Or, qu'ouïrent celles et ceux qui, le samedi 12 mars 1941 à 20h45, écoutèrent la "Radiodiffusion nationale" ?

1941. Affiche publicitaire pour un hebdo, Radio National, reprenant les programmes des ondes contrôlées par Vichy (Doc. JEA / DR).

Emission de la "Radiodiffusion nationale" :

- "Nous ne nous lasserons jamais de le répéter : les communistes, les juifs et les francs-maçons (...) nous ont entraînés dans la guerre après avoir tout fait pour que nous la perdions. Ils collaborent avec les gaullistes pour se faire les artisans de nos misères à venir.
Savez-vous les noms des speakers des émissions de la BBC qu'ils appellent imprudemment "Les Français parlent aux Français", "les Français Libres", et quoi d'autre encore ?
Le principal est Georges Boris (1), juif d'origine russe, fondateur de la Revue de 1923, artisan de la banqueroute qui a coûté 40 millions aux petits épargnants français. En récompense, Blum l'avait nommé son directeur de cabinet.
Le second est Louis Lévy, un autre juif. Il était rédacteur au Populaire (2). Dans ses articles incendiaires, il incitait les Français à faire une guerre à laquelle il a lui-même refusé de participer.
Enfin, le père et le fils Gombault, encore des juifs d'origine étrangère dont le vrai nom est Weisskopf. Le père s'est fait donner la cravate de commandeur de la Légion d'honneur. Le fils, gras et florissant, avait trouvé la guerre trop dangereuse et s'était embusqué." (3)

La pub et l'autopromotion de Vichy ne sont pas ponctuelles mais continuelles. En conséquence, ce morceau d'anthologie haineuse du 12 mars 1941 fut précédé d'un appel faussement grand-paternel du Maréchal sur les mêmes ondes, le 7 avril :

- "Une propagande subtile, insidieuse (...) vise à détruire l'unité nationale (...). Des discordes fratricides seraient la suite naturelle de cette division des esprits. C'en est assez (...). Ceux qui essaient de détruire l'unité nationale et l'unité de la Mère patrie et de l'Empire ne servent pas la France. Il n'y a pas plusieurs façons d'être fidèle à la France."
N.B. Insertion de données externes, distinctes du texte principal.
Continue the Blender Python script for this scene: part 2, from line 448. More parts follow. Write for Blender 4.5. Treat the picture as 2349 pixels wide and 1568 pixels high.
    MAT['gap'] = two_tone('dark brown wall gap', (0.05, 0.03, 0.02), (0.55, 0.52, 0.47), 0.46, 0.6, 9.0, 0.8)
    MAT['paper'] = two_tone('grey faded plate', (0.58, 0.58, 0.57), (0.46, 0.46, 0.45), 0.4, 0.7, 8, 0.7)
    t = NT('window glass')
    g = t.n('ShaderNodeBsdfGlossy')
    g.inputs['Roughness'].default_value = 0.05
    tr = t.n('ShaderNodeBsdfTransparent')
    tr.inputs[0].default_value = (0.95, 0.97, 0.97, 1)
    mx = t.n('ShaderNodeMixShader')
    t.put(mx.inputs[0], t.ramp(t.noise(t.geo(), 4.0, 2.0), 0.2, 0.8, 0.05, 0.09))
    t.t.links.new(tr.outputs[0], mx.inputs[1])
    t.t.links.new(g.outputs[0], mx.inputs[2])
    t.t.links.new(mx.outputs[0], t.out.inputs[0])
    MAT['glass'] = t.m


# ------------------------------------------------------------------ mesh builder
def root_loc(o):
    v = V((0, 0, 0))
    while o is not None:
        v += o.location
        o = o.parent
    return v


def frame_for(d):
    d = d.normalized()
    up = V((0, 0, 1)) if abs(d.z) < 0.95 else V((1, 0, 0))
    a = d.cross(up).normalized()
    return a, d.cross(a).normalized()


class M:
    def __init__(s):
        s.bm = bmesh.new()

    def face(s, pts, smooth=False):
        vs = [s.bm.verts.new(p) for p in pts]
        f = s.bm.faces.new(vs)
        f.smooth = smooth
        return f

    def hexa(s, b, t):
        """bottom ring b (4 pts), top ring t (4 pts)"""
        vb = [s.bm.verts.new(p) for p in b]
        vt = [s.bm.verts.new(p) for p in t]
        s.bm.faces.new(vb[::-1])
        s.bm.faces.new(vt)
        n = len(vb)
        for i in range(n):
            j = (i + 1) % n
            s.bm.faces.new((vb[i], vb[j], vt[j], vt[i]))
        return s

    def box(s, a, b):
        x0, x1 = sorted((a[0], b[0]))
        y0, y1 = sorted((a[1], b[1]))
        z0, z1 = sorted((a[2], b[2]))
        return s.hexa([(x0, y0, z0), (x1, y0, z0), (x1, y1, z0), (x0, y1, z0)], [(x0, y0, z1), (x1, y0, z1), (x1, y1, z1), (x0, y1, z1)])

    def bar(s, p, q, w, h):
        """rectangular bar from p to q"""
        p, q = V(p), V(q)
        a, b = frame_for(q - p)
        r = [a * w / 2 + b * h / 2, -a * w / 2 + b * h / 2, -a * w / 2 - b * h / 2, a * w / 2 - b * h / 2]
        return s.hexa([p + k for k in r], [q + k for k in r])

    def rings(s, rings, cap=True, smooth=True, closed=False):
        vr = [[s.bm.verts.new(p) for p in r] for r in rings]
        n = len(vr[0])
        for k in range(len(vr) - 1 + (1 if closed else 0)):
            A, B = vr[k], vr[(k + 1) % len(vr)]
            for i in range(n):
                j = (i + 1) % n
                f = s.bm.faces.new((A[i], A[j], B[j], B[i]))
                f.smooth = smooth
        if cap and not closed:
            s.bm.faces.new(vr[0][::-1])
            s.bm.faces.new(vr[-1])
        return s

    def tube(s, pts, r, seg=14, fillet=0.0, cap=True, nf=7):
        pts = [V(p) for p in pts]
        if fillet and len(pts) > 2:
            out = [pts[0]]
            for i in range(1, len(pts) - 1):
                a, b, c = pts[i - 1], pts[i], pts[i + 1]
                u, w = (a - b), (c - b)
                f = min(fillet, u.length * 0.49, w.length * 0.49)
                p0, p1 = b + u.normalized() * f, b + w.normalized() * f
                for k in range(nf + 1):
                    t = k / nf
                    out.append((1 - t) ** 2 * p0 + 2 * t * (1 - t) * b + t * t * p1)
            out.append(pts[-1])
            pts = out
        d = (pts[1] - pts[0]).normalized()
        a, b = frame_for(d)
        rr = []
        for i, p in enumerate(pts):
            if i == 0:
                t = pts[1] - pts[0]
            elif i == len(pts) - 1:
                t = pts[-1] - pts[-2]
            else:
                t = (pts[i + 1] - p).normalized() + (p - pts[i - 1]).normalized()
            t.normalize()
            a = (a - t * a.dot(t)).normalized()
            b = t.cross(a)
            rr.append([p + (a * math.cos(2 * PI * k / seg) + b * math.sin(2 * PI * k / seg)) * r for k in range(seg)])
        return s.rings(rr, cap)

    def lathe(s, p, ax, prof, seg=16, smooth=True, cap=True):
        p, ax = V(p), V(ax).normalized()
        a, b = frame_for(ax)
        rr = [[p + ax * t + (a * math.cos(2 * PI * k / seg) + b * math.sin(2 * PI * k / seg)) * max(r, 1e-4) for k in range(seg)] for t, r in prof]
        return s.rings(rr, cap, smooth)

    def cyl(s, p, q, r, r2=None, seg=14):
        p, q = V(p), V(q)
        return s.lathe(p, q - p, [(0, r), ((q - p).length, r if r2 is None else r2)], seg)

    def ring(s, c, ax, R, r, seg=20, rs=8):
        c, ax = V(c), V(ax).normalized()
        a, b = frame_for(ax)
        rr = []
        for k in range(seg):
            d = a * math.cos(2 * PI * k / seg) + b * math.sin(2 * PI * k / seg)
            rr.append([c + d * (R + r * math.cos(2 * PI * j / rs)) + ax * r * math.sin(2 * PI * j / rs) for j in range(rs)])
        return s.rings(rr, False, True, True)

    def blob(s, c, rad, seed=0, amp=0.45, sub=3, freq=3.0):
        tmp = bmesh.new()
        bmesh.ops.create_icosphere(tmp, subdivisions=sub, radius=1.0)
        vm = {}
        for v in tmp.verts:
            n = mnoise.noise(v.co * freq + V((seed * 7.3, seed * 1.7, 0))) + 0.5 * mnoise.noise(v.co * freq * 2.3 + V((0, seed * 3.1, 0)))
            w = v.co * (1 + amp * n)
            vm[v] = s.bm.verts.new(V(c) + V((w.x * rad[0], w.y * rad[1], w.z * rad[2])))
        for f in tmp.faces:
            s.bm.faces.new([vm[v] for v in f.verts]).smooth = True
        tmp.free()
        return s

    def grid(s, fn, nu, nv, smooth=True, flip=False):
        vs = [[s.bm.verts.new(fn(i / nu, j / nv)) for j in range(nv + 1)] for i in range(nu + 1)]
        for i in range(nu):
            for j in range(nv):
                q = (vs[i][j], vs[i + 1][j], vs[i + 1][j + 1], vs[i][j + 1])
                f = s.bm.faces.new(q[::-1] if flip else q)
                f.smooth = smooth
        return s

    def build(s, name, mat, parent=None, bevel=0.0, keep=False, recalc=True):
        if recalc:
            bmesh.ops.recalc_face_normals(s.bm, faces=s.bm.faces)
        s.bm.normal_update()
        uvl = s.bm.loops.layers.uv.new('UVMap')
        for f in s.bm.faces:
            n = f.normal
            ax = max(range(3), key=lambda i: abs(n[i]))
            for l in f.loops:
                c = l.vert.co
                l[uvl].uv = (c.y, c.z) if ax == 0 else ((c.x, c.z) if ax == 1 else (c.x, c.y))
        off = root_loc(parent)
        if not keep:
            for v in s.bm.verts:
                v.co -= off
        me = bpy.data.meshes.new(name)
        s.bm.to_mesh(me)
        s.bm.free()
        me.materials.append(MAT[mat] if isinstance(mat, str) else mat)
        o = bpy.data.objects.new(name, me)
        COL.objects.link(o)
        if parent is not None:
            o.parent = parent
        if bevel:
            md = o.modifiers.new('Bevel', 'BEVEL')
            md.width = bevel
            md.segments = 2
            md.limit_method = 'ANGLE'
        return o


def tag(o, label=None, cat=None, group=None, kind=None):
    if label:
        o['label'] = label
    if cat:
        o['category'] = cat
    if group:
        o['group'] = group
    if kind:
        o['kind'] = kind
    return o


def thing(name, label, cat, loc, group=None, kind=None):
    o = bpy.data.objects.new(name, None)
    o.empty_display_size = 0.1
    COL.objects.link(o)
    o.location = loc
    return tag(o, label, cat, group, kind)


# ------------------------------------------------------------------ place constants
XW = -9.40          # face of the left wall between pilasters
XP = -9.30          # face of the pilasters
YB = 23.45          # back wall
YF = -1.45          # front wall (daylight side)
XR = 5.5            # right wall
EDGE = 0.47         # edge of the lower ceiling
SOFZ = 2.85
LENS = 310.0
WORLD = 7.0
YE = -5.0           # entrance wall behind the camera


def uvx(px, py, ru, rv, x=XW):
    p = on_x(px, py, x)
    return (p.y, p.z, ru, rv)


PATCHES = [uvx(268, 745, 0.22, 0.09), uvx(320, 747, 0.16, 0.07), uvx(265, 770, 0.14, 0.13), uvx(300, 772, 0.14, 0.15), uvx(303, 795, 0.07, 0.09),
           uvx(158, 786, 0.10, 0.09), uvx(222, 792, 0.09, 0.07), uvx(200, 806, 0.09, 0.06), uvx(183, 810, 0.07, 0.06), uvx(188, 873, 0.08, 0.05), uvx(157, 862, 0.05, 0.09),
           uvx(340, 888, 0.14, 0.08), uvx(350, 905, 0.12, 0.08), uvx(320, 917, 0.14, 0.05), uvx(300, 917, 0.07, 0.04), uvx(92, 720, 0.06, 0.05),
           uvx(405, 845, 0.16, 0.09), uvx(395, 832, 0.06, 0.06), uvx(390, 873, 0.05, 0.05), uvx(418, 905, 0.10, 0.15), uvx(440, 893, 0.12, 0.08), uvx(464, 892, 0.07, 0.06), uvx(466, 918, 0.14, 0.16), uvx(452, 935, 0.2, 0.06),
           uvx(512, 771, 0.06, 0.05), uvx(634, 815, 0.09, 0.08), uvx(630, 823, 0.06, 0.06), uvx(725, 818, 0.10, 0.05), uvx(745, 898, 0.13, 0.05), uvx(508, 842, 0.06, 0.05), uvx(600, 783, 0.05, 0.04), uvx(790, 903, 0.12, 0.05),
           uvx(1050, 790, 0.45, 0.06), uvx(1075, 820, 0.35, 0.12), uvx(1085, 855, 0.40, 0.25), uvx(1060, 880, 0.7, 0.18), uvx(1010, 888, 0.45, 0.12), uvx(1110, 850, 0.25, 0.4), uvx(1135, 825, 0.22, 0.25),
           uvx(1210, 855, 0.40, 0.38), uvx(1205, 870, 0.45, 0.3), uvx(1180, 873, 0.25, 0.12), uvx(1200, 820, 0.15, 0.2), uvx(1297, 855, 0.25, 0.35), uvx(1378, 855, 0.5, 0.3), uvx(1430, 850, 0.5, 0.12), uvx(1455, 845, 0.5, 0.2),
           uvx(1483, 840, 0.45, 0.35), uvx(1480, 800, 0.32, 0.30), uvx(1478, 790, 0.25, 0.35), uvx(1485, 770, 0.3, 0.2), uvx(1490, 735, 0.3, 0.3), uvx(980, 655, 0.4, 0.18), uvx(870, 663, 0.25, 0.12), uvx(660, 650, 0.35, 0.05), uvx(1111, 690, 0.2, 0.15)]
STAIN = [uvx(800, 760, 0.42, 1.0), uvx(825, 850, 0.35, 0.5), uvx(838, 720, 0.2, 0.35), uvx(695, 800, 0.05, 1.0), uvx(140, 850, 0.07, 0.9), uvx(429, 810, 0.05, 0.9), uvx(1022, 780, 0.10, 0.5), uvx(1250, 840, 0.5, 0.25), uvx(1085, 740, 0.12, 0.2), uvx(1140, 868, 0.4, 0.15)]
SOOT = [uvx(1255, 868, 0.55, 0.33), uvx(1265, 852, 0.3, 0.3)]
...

Dès le 2 avril 1941, la "Radiodiffusion nationale" avait d'ailleurs déjà frappé sur le clou du complot juifs-francs maçons-métèques :

- "La clique de l'état-major de De Gaulle (...) tire les ficelles, juifs, francs-maçons et fugitifs de tout acabit (...) révèlent devant les micros de la BBC un courage dont ils n'ont pas fait la preuve sur les champs de bataille de France."

Gringoire. "Pour la France, il n'y a pas d'autre cause à défendre et à servir que celle de la France. Maréchal PETAIN" (Doc JEA / DR).

Cette offensive menée par la "Radiodiffusion nationale" s'inscrit dans un plan de guerre des ondes (4) plus large, incluant l'hebdomadaire non pas imprimé à Paris sous la botte allemande mais bien en zone pseudo "libre" et au tirage vertigineux de 475.000 exemplaires... on aura reconnu Gringoire (avec des signatures comme Béraud, Brasillach, de La Varende, Henriot, Lorédan, Suarez...) ! Lequel hebdo prend le relais le 17 avril 1941.

Gringoire :

Titre : "NAIFS AUDITEURS DE LA RADIO GAULLARDE, connaissez du moins les individus qui vous bourrent le crâne".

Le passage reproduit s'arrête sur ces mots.